Colour in the countryside at the Peak District’s annual well dressing festivals
Throughout late spring and summer, villages across the Peak District are filled with wondrous, colourful displays created by local communities in praise of the area’s everlasting natural springs.
Created from flower petals, seeds, foliage, grasses, bark, moss and any manner of natural materials, intricate depictions of biblical and historical events are the centrepieces of annual well dressing festivals in the Staffordshire and Derbyshire Peak.
A team of locals traditionally build a display by pressing petals and flowers into boards of puddled clay, often soaked in the village stream. It takes hours of work and dedication and these days artists and schoolchildren are now often involved, adding a real creative community effort to these stunning endeavours.
Most villages decorate a single well, some a main well and a smaller spring, but the White Peak village of Tissington near Ashbourne decorates seven each year! Some communities have a children’s well too, as in the North Staffordshire village of Endon.

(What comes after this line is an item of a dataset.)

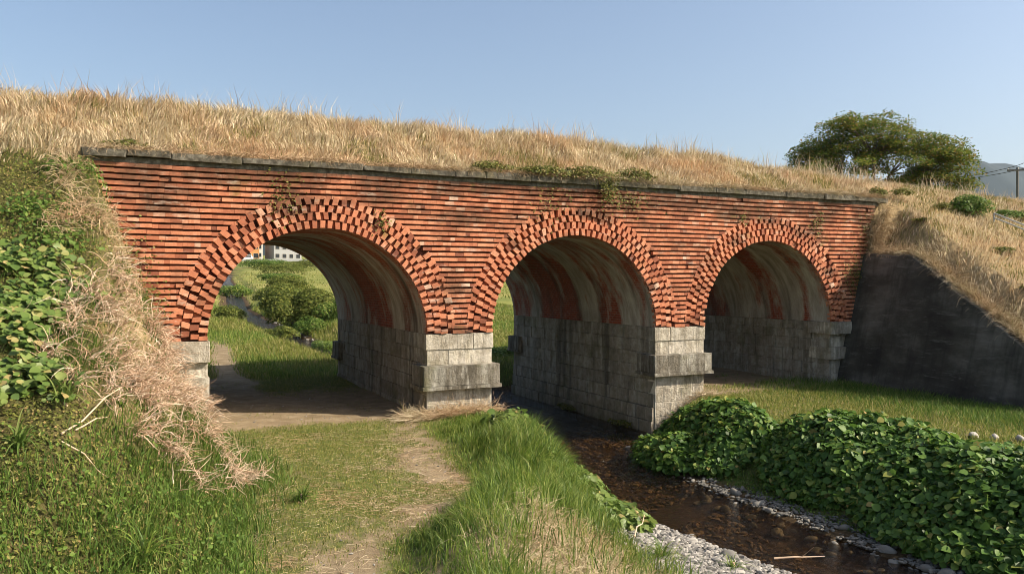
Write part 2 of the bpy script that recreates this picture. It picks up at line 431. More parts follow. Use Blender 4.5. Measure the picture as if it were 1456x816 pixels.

They really are works of art and we love making a special visit to see them each year. The colour and intricacy of the designs never fails to impress me. Better still, the well dressings are often accompanied by a church blessing, fete, maypole dancing and traditional country events like tug-of-war, so there’s always lots of lovely things to see and do. Essentially it’s a time to celebrate the everlasting waters, the coming of summer and the beauty of this part of the country.